ESCON (Enterprise Systems Connection) is a fiber based channel architecture for mainframes and peripherals. It was announced by IBM in September 1990. It initially operated at 10MBps and has since been raised to 17MBps.

ESCON allows the establishment and reconfiguration of channel connections dynamically, without having to take equipment off-line and manually moving the cables. ESCON supports channel connections using serial transmission over a pair of fibers. It replaces much bulkier traditional parallel bus and tag facilities. The ESCON Director supports dynamic switching and allows the distance between units to be extended up to 60km over a dedicated fiber. “Permanent virtual circuits” are supported through the switch.

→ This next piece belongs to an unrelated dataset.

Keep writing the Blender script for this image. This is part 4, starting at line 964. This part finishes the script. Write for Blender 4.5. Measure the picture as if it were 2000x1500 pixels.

Switching could actually be achieved prior to ESCON using non-IBM products. Switching is clearly superior to a collection of point-to-point links. A peripheral previously capable of accessing a single mainframe can now be connected simultaneously to up to eight mainframes, providing peripheral sharing. Fiber is much more compact in diameter and weight and hence could likely save installation costs in new data centers and save space in existing data centers. Space and labor could also be minimized since fewer physical links are required because of ESCON's switching function.

However, ESCON is a vendor-proprietary technology and it does not follow any existing standard, including FDDI, SONET & BISDN.